Plateau-Mont-Royal borough mayor Luc Rabouin called the court’s decision “surprising” in a tweet on Tuesday. “This interpretation of our regulation puts all concert halls at risk. I have called a borough council meeting Thursday to modify our regulations to preserve concert halls in the Plateau-Mont-Royal.”

So, where does that leave La Tulipe? In a heckuva pickle. La Tribu announced Tuesday that the Court of Appeal’s decision has forced the company “to cease activities at La Tulipe for the time being.”

La Tribu asked in a statement for “the decision-makers at the City of Montreal and the minister of culture and communications of Quebec to take a position and instil measures to correct the situation, thus affirming the essential role of performance, song, music and artists in a city of international reputation like Montreal.

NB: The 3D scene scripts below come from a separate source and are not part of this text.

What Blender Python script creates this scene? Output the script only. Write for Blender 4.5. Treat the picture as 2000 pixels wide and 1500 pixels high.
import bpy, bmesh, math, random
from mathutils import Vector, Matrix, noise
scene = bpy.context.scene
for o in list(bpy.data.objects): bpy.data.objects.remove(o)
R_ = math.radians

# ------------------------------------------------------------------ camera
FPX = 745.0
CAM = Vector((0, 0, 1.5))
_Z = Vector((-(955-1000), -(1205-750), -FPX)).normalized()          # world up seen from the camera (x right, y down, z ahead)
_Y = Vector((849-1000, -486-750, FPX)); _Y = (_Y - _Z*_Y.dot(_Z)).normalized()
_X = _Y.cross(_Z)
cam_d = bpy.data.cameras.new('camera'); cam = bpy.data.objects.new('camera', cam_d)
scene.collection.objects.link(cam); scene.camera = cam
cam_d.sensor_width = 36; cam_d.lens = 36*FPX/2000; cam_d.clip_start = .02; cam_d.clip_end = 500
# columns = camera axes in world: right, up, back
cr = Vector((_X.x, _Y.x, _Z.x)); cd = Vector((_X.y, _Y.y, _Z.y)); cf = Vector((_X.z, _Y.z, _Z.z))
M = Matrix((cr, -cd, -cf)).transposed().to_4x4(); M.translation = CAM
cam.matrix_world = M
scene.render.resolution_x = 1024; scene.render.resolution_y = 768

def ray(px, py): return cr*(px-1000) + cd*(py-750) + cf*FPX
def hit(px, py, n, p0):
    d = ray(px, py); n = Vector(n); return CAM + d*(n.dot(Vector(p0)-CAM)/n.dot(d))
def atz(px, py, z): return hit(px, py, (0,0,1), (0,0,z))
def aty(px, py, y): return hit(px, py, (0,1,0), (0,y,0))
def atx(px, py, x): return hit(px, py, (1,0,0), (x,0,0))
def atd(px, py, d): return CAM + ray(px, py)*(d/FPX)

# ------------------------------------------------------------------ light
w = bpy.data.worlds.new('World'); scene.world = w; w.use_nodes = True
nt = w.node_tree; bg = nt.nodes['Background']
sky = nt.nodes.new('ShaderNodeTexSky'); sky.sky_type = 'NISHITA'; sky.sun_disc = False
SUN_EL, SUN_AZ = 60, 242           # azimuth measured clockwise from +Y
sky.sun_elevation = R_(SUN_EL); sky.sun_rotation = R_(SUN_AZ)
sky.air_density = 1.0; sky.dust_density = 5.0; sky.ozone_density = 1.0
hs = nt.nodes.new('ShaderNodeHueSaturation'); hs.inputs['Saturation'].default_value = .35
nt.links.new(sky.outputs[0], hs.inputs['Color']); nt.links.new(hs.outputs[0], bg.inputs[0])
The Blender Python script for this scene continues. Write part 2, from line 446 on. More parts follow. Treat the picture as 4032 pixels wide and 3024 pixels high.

This decision ultimately forces artists into silence.”

The owner of another Montreal venue that has experienced similar problems may have said it best when he took to Facebook Monday to voice his disgust at La Tulipe’s situation. 

“They’ve let some f—ing grinch close down a 100-year-old venue through some weird f—ing loophole, in the process destroying an ecosystem of shows that go through there,” said Turbo Haüs owner Sergio Da Silva. 

“For a (city) that has decided that it cares about nightlife … for a province that pretends to care about arts and culture that happens in Quebec, this is an absolute failure and an absolute embarrassment.”